_AIM_
Reproduce precisely the lines between the start of the data below and the line with "except Exception: pass", both included.

***** SOURCE MATERIAL

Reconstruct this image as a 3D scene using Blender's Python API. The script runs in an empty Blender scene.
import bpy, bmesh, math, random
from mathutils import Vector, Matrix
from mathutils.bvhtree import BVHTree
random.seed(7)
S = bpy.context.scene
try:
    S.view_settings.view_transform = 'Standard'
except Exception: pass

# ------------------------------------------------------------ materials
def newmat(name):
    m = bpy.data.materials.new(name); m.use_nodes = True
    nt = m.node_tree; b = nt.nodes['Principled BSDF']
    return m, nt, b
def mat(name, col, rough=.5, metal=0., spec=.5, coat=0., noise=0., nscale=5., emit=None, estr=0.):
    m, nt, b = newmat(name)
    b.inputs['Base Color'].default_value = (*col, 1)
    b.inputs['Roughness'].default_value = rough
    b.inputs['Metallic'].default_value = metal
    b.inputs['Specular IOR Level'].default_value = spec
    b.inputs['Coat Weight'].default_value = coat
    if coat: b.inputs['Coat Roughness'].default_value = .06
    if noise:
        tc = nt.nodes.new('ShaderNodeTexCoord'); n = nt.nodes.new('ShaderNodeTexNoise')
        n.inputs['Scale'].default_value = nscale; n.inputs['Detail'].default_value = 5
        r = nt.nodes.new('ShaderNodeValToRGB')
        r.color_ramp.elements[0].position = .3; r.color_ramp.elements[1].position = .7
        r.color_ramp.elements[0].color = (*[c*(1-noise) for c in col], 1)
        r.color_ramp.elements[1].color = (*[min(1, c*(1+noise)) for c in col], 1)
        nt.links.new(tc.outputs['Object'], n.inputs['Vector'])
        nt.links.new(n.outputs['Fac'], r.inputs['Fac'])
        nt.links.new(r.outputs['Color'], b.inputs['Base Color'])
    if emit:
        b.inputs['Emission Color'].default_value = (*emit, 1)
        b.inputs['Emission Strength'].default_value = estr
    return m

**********

_EXERCISE RESPONSE_
Reconstruct this image as a 3D scene using Blender's Python API. The script runs in an empty Blender scene.
import bpy, bmesh, math, random
from mathutils import Vector, Matrix
from mathutils.bvhtree import BVHTree
random.seed(7)
S = bpy.context.scene
try:
    S.view_settings.view_transform = 'Standard'
except Exception: pass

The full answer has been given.